Exercise aim: Your task is to retype each line of the data below exactly.

[Recorded data]
++++++

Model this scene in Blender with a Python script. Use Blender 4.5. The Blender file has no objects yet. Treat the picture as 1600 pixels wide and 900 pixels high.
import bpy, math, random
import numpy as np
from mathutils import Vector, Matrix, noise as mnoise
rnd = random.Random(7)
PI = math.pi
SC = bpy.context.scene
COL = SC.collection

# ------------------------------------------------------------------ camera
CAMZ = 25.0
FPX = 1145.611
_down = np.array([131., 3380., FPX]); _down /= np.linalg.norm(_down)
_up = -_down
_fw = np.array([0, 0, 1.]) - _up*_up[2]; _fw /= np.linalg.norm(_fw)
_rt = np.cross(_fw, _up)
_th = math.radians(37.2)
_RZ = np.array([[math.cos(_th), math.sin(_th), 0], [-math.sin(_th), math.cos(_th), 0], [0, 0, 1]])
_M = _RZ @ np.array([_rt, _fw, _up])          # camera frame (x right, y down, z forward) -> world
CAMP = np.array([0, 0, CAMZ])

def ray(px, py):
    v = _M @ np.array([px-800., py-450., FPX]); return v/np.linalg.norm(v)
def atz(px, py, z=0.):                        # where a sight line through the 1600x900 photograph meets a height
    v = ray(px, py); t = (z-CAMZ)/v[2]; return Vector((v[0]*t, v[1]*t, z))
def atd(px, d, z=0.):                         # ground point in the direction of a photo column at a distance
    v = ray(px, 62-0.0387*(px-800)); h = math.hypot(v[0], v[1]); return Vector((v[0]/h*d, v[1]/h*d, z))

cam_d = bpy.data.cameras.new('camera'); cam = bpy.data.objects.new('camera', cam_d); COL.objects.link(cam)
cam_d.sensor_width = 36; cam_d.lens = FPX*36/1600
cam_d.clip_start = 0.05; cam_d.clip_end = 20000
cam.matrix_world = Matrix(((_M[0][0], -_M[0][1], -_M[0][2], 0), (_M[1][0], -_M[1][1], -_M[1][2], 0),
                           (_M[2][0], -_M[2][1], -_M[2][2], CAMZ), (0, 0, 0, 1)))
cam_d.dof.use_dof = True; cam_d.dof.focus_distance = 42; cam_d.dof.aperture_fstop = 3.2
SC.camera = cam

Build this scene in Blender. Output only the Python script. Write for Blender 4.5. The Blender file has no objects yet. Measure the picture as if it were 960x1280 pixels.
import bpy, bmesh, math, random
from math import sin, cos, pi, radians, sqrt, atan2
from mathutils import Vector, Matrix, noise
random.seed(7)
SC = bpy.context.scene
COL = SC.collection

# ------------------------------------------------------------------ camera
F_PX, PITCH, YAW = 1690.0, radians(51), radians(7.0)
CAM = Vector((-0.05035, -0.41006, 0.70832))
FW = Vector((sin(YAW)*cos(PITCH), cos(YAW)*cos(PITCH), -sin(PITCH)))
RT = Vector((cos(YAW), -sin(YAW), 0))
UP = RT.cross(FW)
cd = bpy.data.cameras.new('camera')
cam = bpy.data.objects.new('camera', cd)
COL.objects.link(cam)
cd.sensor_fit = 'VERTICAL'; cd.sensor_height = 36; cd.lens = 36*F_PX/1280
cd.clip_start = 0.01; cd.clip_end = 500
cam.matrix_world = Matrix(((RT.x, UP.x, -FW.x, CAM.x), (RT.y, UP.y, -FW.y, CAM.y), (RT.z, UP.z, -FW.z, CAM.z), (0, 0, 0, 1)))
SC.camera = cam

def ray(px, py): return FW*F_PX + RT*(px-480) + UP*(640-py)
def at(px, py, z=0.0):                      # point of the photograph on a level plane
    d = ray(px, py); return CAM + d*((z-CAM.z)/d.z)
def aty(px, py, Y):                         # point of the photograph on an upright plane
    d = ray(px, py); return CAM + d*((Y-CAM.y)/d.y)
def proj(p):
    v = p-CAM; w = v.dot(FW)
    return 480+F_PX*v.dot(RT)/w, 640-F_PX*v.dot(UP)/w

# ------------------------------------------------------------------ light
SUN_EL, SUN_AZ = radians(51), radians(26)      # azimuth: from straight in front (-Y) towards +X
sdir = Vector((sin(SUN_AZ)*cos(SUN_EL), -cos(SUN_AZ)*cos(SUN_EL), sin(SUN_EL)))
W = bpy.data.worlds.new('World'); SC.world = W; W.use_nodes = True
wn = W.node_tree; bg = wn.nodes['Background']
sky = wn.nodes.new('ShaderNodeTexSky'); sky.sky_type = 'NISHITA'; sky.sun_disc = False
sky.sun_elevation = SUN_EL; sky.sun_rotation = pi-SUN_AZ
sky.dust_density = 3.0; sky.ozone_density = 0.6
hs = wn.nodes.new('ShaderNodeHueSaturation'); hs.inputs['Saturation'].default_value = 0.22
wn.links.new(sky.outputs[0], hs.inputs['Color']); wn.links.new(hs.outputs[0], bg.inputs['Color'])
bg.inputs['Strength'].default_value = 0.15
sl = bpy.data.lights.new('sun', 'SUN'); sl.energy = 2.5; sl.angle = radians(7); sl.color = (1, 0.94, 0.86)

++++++

Task result:
Model this scene in Blender with a Python script. Use Blender 4.5. The Blender file has no objects yet. Treat the picture as 1600 pixels wide and 900 pixels high.
import bpy, math, random
import numpy as np
from mathutils import Vector, Matrix, noise as mnoise
rnd = random.Random(7)
PI = math.pi
SC = bpy.context.scene
COL = SC.collection

# ------------------------------------------------------------------ camera
CAMZ = 25.0
FPX = 1145.611
_down = np.array([131., 3380., FPX]); _down /= np.linalg.norm(_down)
_up = -_down
_fw = np.array([0, 0, 1.]) - _up*_up[2]; _fw /= np.linalg.norm(_fw)
_rt = np.cross(_fw, _up)
_th = math.radians(37.2)
_RZ = np.array([[math.cos(_th), math.sin(_th), 0], [-math.sin(_th), math.cos(_th), 0], [0, 0, 1]])
_M = _RZ @ np.array([_rt, _fw, _up])          # camera frame (x right, y down, z forward) -> world
CAMP = np.array([0, 0, CAMZ])

def ray(px, py):
    v = _M @ np.array([px-800., py-450., FPX]); return v/np.linalg.norm(v)
def atz(px, py, z=0.):                        # where a sight line through the 1600x900 photograph meets a height
    v = ray(px, py); t = (z-CAMZ)/v[2]; return Vector((v[0]*t, v[1]*t, z))
def atd(px, d, z=0.):                         # ground point in the direction of a photo column at a distance
    v = ray(px, 62-0.0387*(px-800)); h = math.hypot(v[0], v[1]); return Vector((v[0]/h*d, v[1]/h*d, z))

cam_d = bpy.data.cameras.new('camera'); cam = bpy.data.objects.new('camera', cam_d); COL.objects.link(cam)
cam_d.sensor_width = 36; cam_d.lens = FPX*36/1600
cam_d.clip_start = 0.05; cam_d.clip_end = 20000
cam.matrix_world = Matrix(((_M[0][0], -_M[0][1], -_M[0][2], 0), (_M[1][0], -_M[1][1], -_M[1][2], 0),
                           (_M[2][0], -_M[2][1], -_M[2][2], CAMZ), (0, 0, 0, 1)))
cam_d.dof.use_dof = True; cam_d.dof.focus_distance = 42; cam_d.dof.aperture_fstop = 3.2
SC.camera = cam

Build this scene in Blender. Output only the Python script. Write for Blender 4.5. The Blender file has no objects yet. Measure the picture as if it were 960x1280 pixels.
import bpy, bmesh, math, random
from math import sin, cos, pi, radians, sqrt, atan2
from mathutils import Vector, Matrix, noise
random.seed(7)
SC = bpy.context.scene
COL = SC.collection

# ------------------------------------------------------------------ camera
F_PX, PITCH, YAW = 1690.0, radians(51), radians(7.0)
CAM = Vector((-0.05035, -0.41006, 0.70832))
FW = Vector((sin(YAW)*cos(PITCH), cos(YAW)*cos(PITCH), -sin(PITCH)))
RT = Vector((cos(YAW), -sin(YAW), 0))
UP = RT.cross(FW)
cd = bpy.data.cameras.new('camera')
cam = bpy.data.objects.new('camera', cd)
COL.objects.link(cam)
cd.sensor_fit = 'VERTICAL'; cd.sensor_height = 36; cd.lens = 36*F_PX/1280
cd.clip_start = 0.01; cd.clip_end = 500
cam.matrix_world = Matrix(((RT.x, UP.x, -FW.x, CAM.x), (RT.y, UP.y, -FW.y, CAM.y), (RT.z, UP.z, -FW.z, CAM.z), (0, 0, 0, 1)))
SC.camera = cam

def ray(px, py): return FW*F_PX + RT*(px-480) + UP*(640-py)
def at(px, py, z=0.0):                      # point of the photograph on a level plane
    d = ray(px, py); return CAM + d*((z-CAM.z)/d.z)
def aty(px, py, Y):                         # point of the photograph on an upright plane
    d = ray(px, py); return CAM + d*((Y-CAM.y)/d.y)
def proj(p):
    v = p-CAM; w = v.dot(FW)
    return 480+F_PX*v.dot(RT)/w, 640-F_PX*v.dot(UP)/w

# ------------------------------------------------------------------ light
SUN_EL, SUN_AZ = radians(51), radians(26)      # azimuth: from straight in front (-Y) towards +X
sdir = Vector((sin(SUN_AZ)*cos(SUN_EL), -cos(SUN_AZ)*cos(SUN_EL), sin(SUN_EL)))
W = bpy.data.worlds.new('World'); SC.world = W; W.use_nodes = True
wn = W.node_tree; bg = wn.nodes['Background']
sky = wn.nodes.new('ShaderNodeTexSky'); sky.sky_type = 'NISHITA'; sky.sun_disc = False
sky.sun_elevation = SUN_EL; sky.sun_rotation = pi-SUN_AZ
sky.dust_density = 3.0; sky.ozone_density = 0.6
hs = wn.nodes.new('ShaderNodeHueSaturation'); hs.inputs['Saturation'].default_value = 0.22
wn.links.new(sky.outputs[0], hs.inputs['Color']); wn.links.new(hs.outputs[0], bg.inputs['Color'])
bg.inputs['Strength'].default_value = 0.15
sl = bpy.data.lights.new('sun', 'SUN'); sl.energy = 2.5; sl.angle = radians(7); sl.color = (1, 0.94, 0.86)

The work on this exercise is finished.